Useful Blog Comments
Nachopp demonstrates some emacs lisp that inserts a commonly used find command in a shell buffer. And Ian Eure has a great follow-up comment which demonstrates the more typical way of defining emacs lisp functions; talks about alternatives such as abbrev mode and yasnippet and finally mentions the best solution, the built-in rgrep.
Defining C++ styles
David Ha has a gallery of some of the built-in C++ styles. None of the styles suit me exactly so I have accreted a fair amount of C++ configuration code over the years. I must admit, I haven’t audited for ages so I’m not sure which bits are necessary and which are not.

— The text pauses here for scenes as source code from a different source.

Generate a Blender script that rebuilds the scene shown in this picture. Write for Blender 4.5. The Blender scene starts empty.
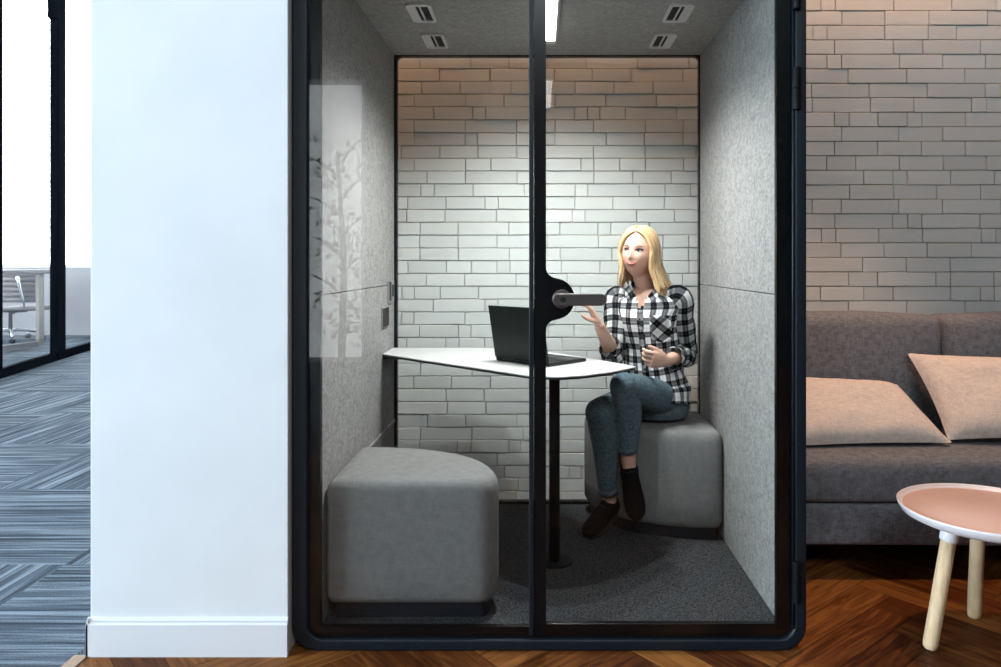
import bpy, bmesh, math, random
from mathutils import Vector, Matrix, noise
R = math.radians
PI = math.pi
random.seed(7)
scene = bpy.context.scene
COL = scene.collection

# ------------------------------------------------------------------ camera
F_PX, CX, CY, EYE = 750.0, 540.0, 262.0, 1.21
cam_d = bpy.data.cameras.new('camera')
cam = bpy.data.objects.new('camera', cam_d)
COL.objects.link(cam)
cam.location = (0, 0, EYE)
cam.rotation_euler = (R(90), 0, 0)
cam_d.sensor_width = 36
cam_d.lens = F_PX * 36 / 1001
cam_d.shift_x = -(CX - 500.5) / 1001
cam_d.shift_y = -(333.5 - CY) / 1001
cam_d.clip_start = 0.02
scene.camera = cam

# ------------------------------------------------------------------ world, exposure, large lights
scene.view_settings.view_transform = 'Standard'
scene.view_settings.look = 'None'
scene.view_settings.gamma = 1
scene.view_settings.use_curve_mapping = False
scene.view_settings.exposure = 0.0
scene.cycles.use_denoising = True
scene.cycles.max_bounces = 8
scene.cycles.transparent_max_bounces = 16
scene.cycles.sample_clamp_indirect = 4
scene.cycles.caustics_reflective = False
scene.cycles.caustics_refractive = False

world = bpy.data.worlds.new('world')
scene.world = world
world.use_nodes = True
bg = world.node_tree.nodes['Background']
bg.inputs[0].default_value = (0.93, 0.97, 1.0, 1)
bg.inputs[1].default_value = 8.0


def area(name, loc, target, sx, sy, power, color, spread=180):
    d = bpy.data.lights.new(name, 'AREA')
    d.shape = 'RECTANGLE'; d.size = sx; d.size_y = sy
    d.energy = power; d.color = color; d.spread = R(spread)
    o = bpy.data.objects.new(name, d)
    COL.objects.link(o)
    o.location = loc
    o.rotation_euler = (Vector(target) - Vector(loc)).to_track_quat('-Z', 'Y').to_euler()
    return o


# daylight entering through the long window of the office on the left
area('daylight_office_window', (-9.7, -0.6, 2.6), (0, 1.6, 1.2), 6.0, 4.2, 1800, (0.68, 0.86, 1.0))
area('front_fill_light', (0.5, -2.5, 4.45), (0.7, 2.8, 0.9), 2.2, 1.4, 106, (0.90, 0.97, 1.0))  # unseen fill added behind the camera to brighten stool and sofa fronts
# warm wall washer tubes above the brick wall (fixtures built below)
WASH = [(-0.35, 3.0), (1.25, 3.0)]


def at(px, py, Y):
    return Vector(((px - CX) * Y / F_PX, Y, EYE - (py - CY) * Y / F_PX))


# ------------------------------------------------------------------ materials
def new_mat(name, color=(0.5, 0.5, 0.5), rough=0.6, metal=0.0, spec=0.5):
    m = bpy.data.materials.new(name)
    m.use_nodes = True
    b = m.node_tree.nodes['Principled BSDF']
    b.inputs['Base Color'].default_value = (*color, 1)
    b.inputs['Roughness'].default_value = rough
    b.inputs['Metallic'].default_value = metal
    b.inputs['Specular IOR Level'].default_value = spec
    return m


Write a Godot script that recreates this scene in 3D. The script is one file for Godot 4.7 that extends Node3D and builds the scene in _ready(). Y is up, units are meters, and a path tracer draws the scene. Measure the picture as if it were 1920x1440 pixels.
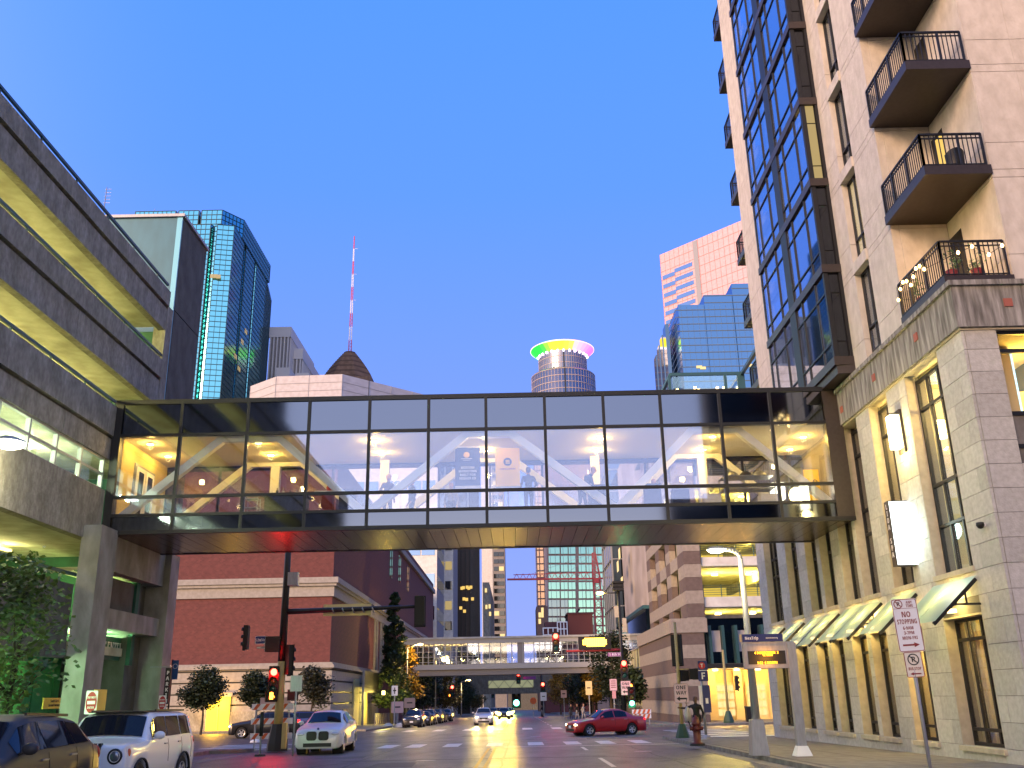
extends Node3D
# A downtown street at dusk, seen under a glazed skyway. x right, y up, -z down the street; the street falls gently away from the camera.

const FOCAL := 1750.0                      # of the 1920 x 1440 photograph
const EYE := Vector3(0, 1.62, 0)
const FALL := 0.0095                       # metres of fall per metre of street
const XL := -14.0                          # left facade line
const XR := 11.6                           # right facade line
const SKZ := -31.5                         # front of the skyway
const SKB := -36.2                         # back of the skyway
var ax_r: Vector3
var ax_u: Vector3
var ax_s: Vector3
var rng := RandomNumberGenerator.new()
var taken := {}
var M := {}
var unit_box: BoxMesh
var sans: SystemFont
var serif: SystemFont
var white_tex: ImageTexture

# ---------- survey: the photograph's vanishing points give the axes; these turn a measured pixel into a place on a known plane
func survey() -> void:
	ax_s = Vector3(10, -588, FOCAL).normalized()
	var r := Vector3(1, 0.02, 0)
	ax_r = (r - ax_s * r.dot(ax_s)).normalized()
	ax_u = ax_s.cross(ax_r)
	if ax_u.y < 0: ax_u = -ax_u

func ray(px: float, py: float) -> Vector3:
	var c := Vector3(px - 960.0, 720.0 - py, FOCAL)
	return Vector3(c.dot(ax_r), c.dot(ax_u), -c.dot(ax_s))

func onx(px: float, py: float, x: float) -> Vector3:
	var d := ray(px, py)
	return EYE + d * (x / d.x)

func onz(px: float, py: float, z: float) -> Vector3:
	var d := ray(px, py)
	return EYE + d * (z / d.z)

func ony(px: float, py: float, y: float) -> Vector3:
	var d := ray(px, py)
	return EYE + d * ((y - EYE.y) / d.y)

func ongnd(px: float, py: float, off := 0.0) -> Vector3:
	var d := ray(px, py)
	return EYE + d * ((EYE.y - off) / (FALL * d.z - d.y))

func gy(z: float) -> float:
	return FALL * z

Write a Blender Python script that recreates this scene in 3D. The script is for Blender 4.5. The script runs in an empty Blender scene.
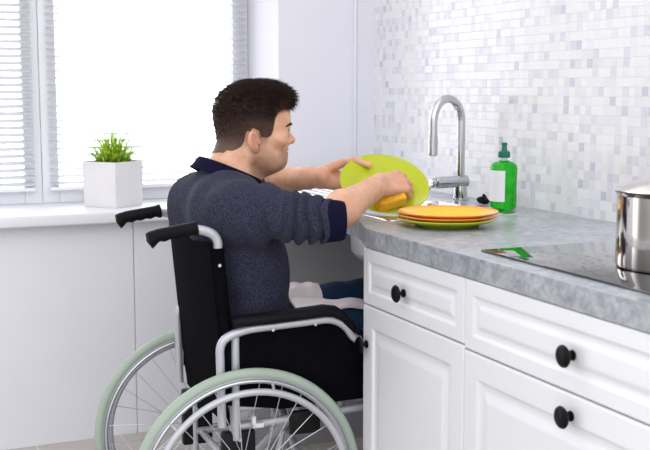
import bpy, bmesh, math, random
import numpy as np
from mathutils import Vector, Matrix, Euler
random.seed(7); RNG = np.random.default_rng(7)
PI = math.pi
sc = bpy.context.scene
COL = sc.collection

# ------------------------------------------------------------------ materials
def nt(m):
    m.use_nodes = True
    return m.node_tree.nodes, m.node_tree.links, m.node_tree.nodes['Principled BSDF']
def mat(name, col, rough=.5, metal=0., bump=0., bscale=200., var=0., vscale=8., spec=.5, coat=0., trans=0., sss=0.):
    m = bpy.data.materials.new(name); N, L, b = nt(m)
    b.inputs['Base Color'].default_value = (*col, 1); b.inputs['Roughness'].default_value = rough
    b.inputs['Metallic'].default_value = metal; b.inputs['Specular IOR Level'].default_value = spec
    b.inputs['Coat Weight'].default_value = coat; b.inputs['Transmission Weight'].default_value = trans
    if sss:
        b.inputs['Subsurface Weight'].default_value = sss; b.inputs['Subsurface Radius'].default_value = (.012, .005, .003)
        b.inputs['Subsurface Scale'].default_value = 1.0
    tc = N.new('ShaderNodeTexCoord')
    n = N.new('ShaderNodeTexNoise'); n.inputs['Scale'].default_value = vscale; n.inputs['Detail'].default_value = 4
    L.new(tc.outputs['Object'], n.inputs['Vector'])
    if var:
        r = N.new('ShaderNodeValToRGB'); a = [max(0, c*(1-var)) for c in col]; z = [min(1, c*(1+var)) for c in col]
        r.color_ramp.elements[0].position = .3; r.color_ramp.elements[1].position = .7
        r.color_ramp.elements[0].color = (*a, 1); r.color_ramp.elements[1].color = (*z, 1)
        L.new(n.outputs['Fac'], r.inputs['Fac']); L.new(r.outputs['Color'], b.inputs['Base Color'])
    if bump:
        n2 = N.new('ShaderNodeTexNoise'); n2.inputs['Scale'].default_value = bscale
        L.new(tc.outputs['Object'], n2.inputs['Vector'])
        bp = N.new('ShaderNodeBump'); bp.inputs['Strength'].default_value = bump; bp.inputs['Distance'].default_value = .002
        L.new(n2.outputs['Fac'], bp.inputs['Height']); L.new(bp.outputs['Normal'], b.inputs['Normal'])
    return m
M = {}
M['wall'] = mat('wall_paint', (.79, .78, .84), .6, bump=.03, bscale=90, var=.01)
M['white'] = mat('white_plastic', (.80, .80, .84), .35, var=.01)
M['lacquer'] = mat('white_lacquer', (.83, .825, .86), .32, var=.008)
M['shade_grey'] = mat('undersink_shade_grey', (.40, .395, .41), .4, var=.03)  # grey imitating the shade below the sink
M['blind'] = mat('dim_blind_slat', (.56, .56, .60), .5, var=.01)  # white slats greyed so they look dim against the sky
M['black_knob'] = mat('black_ceramic', (.003, .003, .004), .35, var=.1, spec=.15)
M['chrome'] = mat('chrome', (.60, .60, .63), .05, 1., var=.02)
M['steel'] = mat('brushed_steel', (.68, .68, .70), .22, 1., bump=.02, bscale=400, var=.03)
M['pot_steel'] = mat('polished_steel', (.66, .63, .60), .10, 1., var=.02)
M['alu'] = mat('silver_painted_tube', (.52, .53, .57), .35, .35, var=.03)
M['rim_alu'] = mat('aluminium_rim', (.60, .61, .64), .3, .7, var=.03)
M['tyre'] = mat('grey_green_rubber', (.36, .43, .36), .55, bump=.1, bscale=300, var=.04)
M['black_rubber'] = mat('black_rubber', (.006, .006, .007), .5, bump=.15, bscale=250, var=.1, spec=.09)
M['black_plastic'] = mat('black_plastic', (.006, .006, .007), .45, var=.1, spec=.2)
M['nylon'] = mat('black_nylon', (.0042, .0042, .0062), .8, bump=.25, bscale=500, var=.15, vscale=30, spec=.015)
M['pad'] = mat('black_pad', (.0055, .0055, .007), .5, bump=.1, bscale=200, var=.1, spec=.12)
M['hob'] = mat('black_glass', (.006, .006, .008), .03, var=.05, coat=.5)
M['lime'] = mat('lime_glaze', (.50, .56, .012), 0.10, var=.02, spec=.4)
M['orange'] = mat('orange_glaze', (.90, .27, .045), 0.10, var=.02, spec=.4)
M['sponge'] = mat('yellow_sponge', (.90, .45, .02), .9, bump=.6, bscale=300, var=.15, vscale=120)
M['cap_green'] = mat('green_cap', (.0, .16, .095), .35, var=.03)
M['paper'] = mat('white_paper', (.80, .80, .83), .5, var=.01)
M['pot_white'] = mat('white_ceramic', (.78, .76, .77), .4, bump=.08, bscale=40, var=.015)
M['soil'] = mat('soil', (.05, .035, .02), .9, bump=.6, bscale=120, var=.3, vscale=60)
M['towel'] = mat('white_cotton', (.78, .70, .71), .85, bump=.35, bscale=450, var=.04, vscale=30)
M['collar'] = mat('navy_rib', (.007, .006, .024), .85, bump=.3, bscale=400, var=.15, vscale=60, spec=.08)
M['shoe'] = mat('shoe_leather', (.03, .03, .035), .5, var=.1)
M['sole'] = mat('shoe_sole', (.6, .6, .6), .6, var=.05)
M['eye_white'] = mat('eye_white', (.75, .72, .70), .15, var=.02)
M['iris'] = mat('iris', (.05, .03, .02), .1, var=.1)
M['brow'] = mat('brow_hair', (.022, .012, .009), .6, var=.2)

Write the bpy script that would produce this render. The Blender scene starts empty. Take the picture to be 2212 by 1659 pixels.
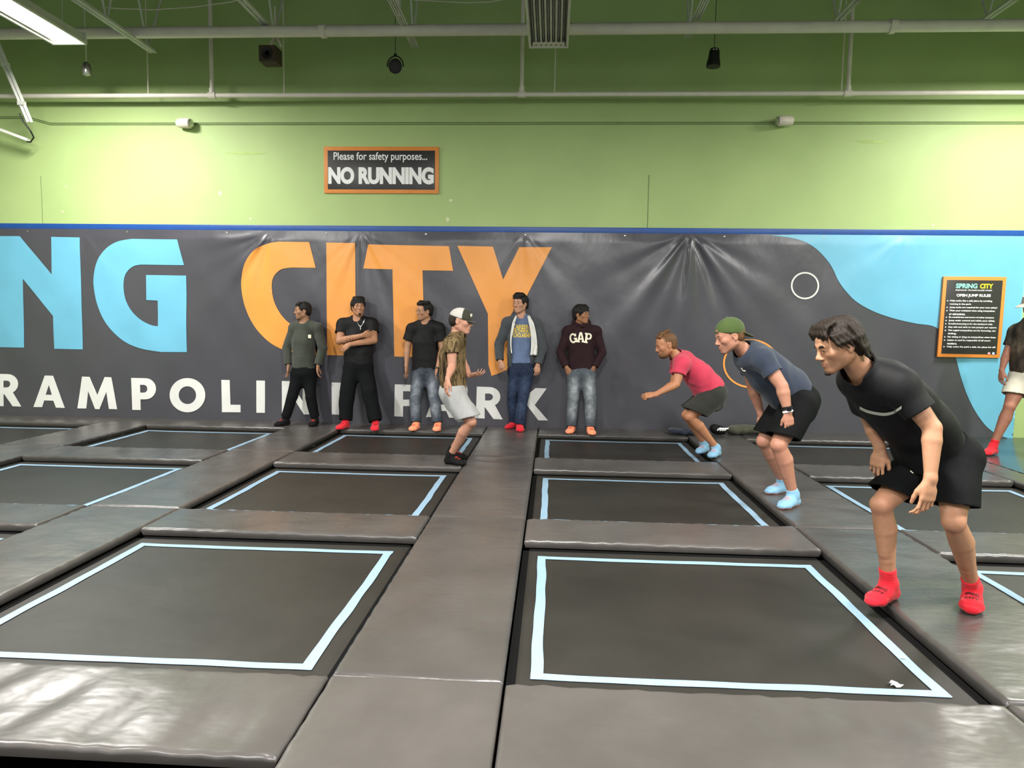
import bpy, bmesh, math, random
import numpy as np
from mathutils import Vector, Matrix
from mathutils.bvhtree import BVHTree
random.seed(4); rng = np.random.default_rng(7)
SC = bpy.context.scene; COL = SC.collection

# ------------------------------------------------------------------ camera
F, CX, CY, CAMH = 1530.0, 1106.0, 829.5, 1.42
_p, _y, _r = .08633, -.05603, -.01463
fwd = np.array([math.sin(_y)*math.cos(_p), math.cos(_y)*math.cos(_p), -math.sin(_p)])
rgt = np.array([math.cos(_y), -math.sin(_y), 0.]); dwn = np.cross(fwd, rgt)
RC = np.array([math.cos(_r)*rgt+math.sin(_r)*dwn, -math.sin(_r)*rgt+math.cos(_r)*dwn, fwd])
CAMP = np.array([0., 0., CAMH])
cam = bpy.data.cameras.new('camera'); camo = bpy.data.objects.new('camera', cam); COL.objects.link(camo)
cam.sensor_width = 36; cam.lens = F/2212*36; cam.clip_start = .05
camo.matrix_world = Matrix(((RC[0][0], -RC[1][0], -RC[2][0], 0), (RC[0][1], -RC[1][1], -RC[2][1], 0),
                            (RC[0][2], -RC[1][2], -RC[2][2], CAMH), (0, 0, 0, 1)))
SC.camera = camo
SC.view_settings.view_transform = 'Standard'; SC.view_settings.look = 'None'
SC.view_settings.gamma = 1; SC.view_settings.use_curve_mapping = False
SC.view_settings.exposure = 0.13
w = bpy.data.worlds.new('world'); SC.world = w; w.use_nodes = True
w.node_tree.nodes['Background'].inputs[0].default_value = (.9, .95, 1, 1)
w.node_tree.nodes['Background'].inputs[1].default_value = .7
SC.cycles.max_bounces = 5; SC.cycles.diffuse_bounces = 3; SC.cycles.glossy_bounces = 2
SC.cycles.caustics_reflective = False; SC.cycles.caustics_refractive = False

def ray(px, py): return np.array([(px-CX)/F, (py-CY)/F, 1.])@RC
def G(px, py, z=0.):                      # photo point -> floor-parallel plane
    d = ray(px, py); return CAMP+d*(z-CAMH)/d[2]
def W(px, py, Y):                         # photo point -> plane at distance Y
    d = ray(px, py); return CAMP+d*Y/d[1]
def V3(a): return np.array(a, float)
def nrm(a): a = V3(a); return a/np.linalg.norm(a)
WALL = 9.70; BAN = 9.655

# ------------------------------------------------------------------ helpers
def lin(c):
    if isinstance(c, str): c = [int(c[i:i+2], 16)/255 for i in (0, 2, 4)]
    return tuple((x/12.92 if x <= .04045 else ((x+.055)/1.055)**2.4) for x in c)
class NT:
    def __init__(s, name):
        s.m = bpy.data.materials.new(name); s.m.use_nodes = True; s.t = s.m.node_tree
        s.b = s.t.nodes['Principled BSDF']; s.co = None
    def n(s, typ, **kw):
        x = s.t.nodes.new(typ)
        for k, v in kw.items():
            if k.startswith('_'): setattr(x, k[1:], v)
            else: x.inputs[int(k[1:]) if k[1:].isdigit() else k].default_value = v
        return x
    def l(s, a, b): s.t.links.new(a, b)
    def coord(s, scale=(1, 1, 1)):
        c = s.n('ShaderNodeTexCoord'); mp = s.n('ShaderNodeMapping'); mp.inputs['Scale'].default_value = scale
        s.l(c.outputs['Object'], mp.inputs[0]); return mp.outputs[0]
    def noise(s, scale, detail=3, stretch=(1, 1, 1), rough=.55):
        x = s.n('ShaderNodeTexNoise'); x.inputs['Scale'].default_value = scale; x.inputs['Detail'].default_value = detail
        x.inputs['Roughness'].default_value = rough
        s.l(s.coord(stretch), x.inputs['Vector']); return x.outputs['Fac']
    def ramp(s, fac, stops):
        x = s.n('ShaderNodeValToRGB'); e = x.color_ramp.elements
        while len(e) < len(stops): e.new(.5)
        for i, (p, c) in enumerate(stops): e[i].position = p; e[i].color = (*c, 1)
        s.l(fac, x.inputs[0]); return x.outputs[0]
    def bump(s, h, strength, dist=.01, prev=None):
        x = s.n('ShaderNodeBump'); x.inputs['Strength'].default_value = strength; x.inputs['Distance'].default_value = dist
        s.l(h, x.inputs['Height'])
        if prev is not None: s.l(prev, x.inputs['Normal'])
        s.l(x.outputs[0], s.b.inputs['Normal']); return x.outputs[0]
def setp(b, color=None, rough=.5, spec=.5, metal=0):
    if color is not None: b.inputs['Base Color'].default_value = (*lin(color), 1)
    b.inputs['Roughness'].default_value = rough; b.inputs['Specular IOR Level'].default_value = spec; b.inputs['Metallic'].default_value = metal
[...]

(defconst *my-cc-style* '((c-basic-offset . 4) (c-comment-only-line-offset . 0) (c-hanging-braces-alist . ((brace-list-open) (brace-entry-open) (substatement-open after) (block-close . c-snug-do-while))) (c-cleanup-list . (brace-else-brace)) (c-offsets-alist . ((statement-block-intro . +) (knr-argdecl-intro . 0) (substatement-open . 0) (substatement-label . 0) (innamespace . 0) (case-label . +) (statement-cont . +))))) (defun my-c-initialization-hook () (define-key c-mode-base-map "\C-m" 'c-context-line-break) (define-key c-mode-base-map (kbd "RET") 'newline-and-indent) (define-key c-mode-base-map [f7] 'run-compile)) (add-hook 'c-initialization-hook 'my-c-initialization-hook) (setq c-offsets-alist '((member-init-intro . ++))) (c-add-style "PERSONAL" *my-cc-style*) (defun my-c-mode-common-hook () (c-set-style "PERSONAL") (setq tab-width 4 indent-tabs-mode nil c-hungry-delete-key t) (c-toggle-auto-newline 1)) (add-hook 'c-mode-common-hook 'my-c-mode-common-hook)
The most useful commands for finding out which of the variables to set are C-c C-o (c-set-offset) and C-c C-s (c-show-syntactic-information)
This is kinda interesting where Ronnie Collinson (from the NotThinking blog)
removes the *compilation* buffer if the compile is successful. It isn’t something I personally would use as I like the feedback, but I wasn’t previously thinking about compilation-finish-functions and I have a few ideas of things I would like to run after a successful compile.
Perennial Emacs Blog Topics
There are a few perennial blog topics in the emacs world – I mentioned a smooth scrolling post in my links from 2009/17 and here is Da Zhang’s take (does anyone like the default behaviour by the way?). I included a link to a post on the incredibly useful mark ring in emacs-links-2009-09 and here is another from yesterday.
Proposed solutions – fix the smooth scrolling behaviour so it works nicely out of the box and… well, perhaps blogs are not a great way of educating the masses after all. Pity.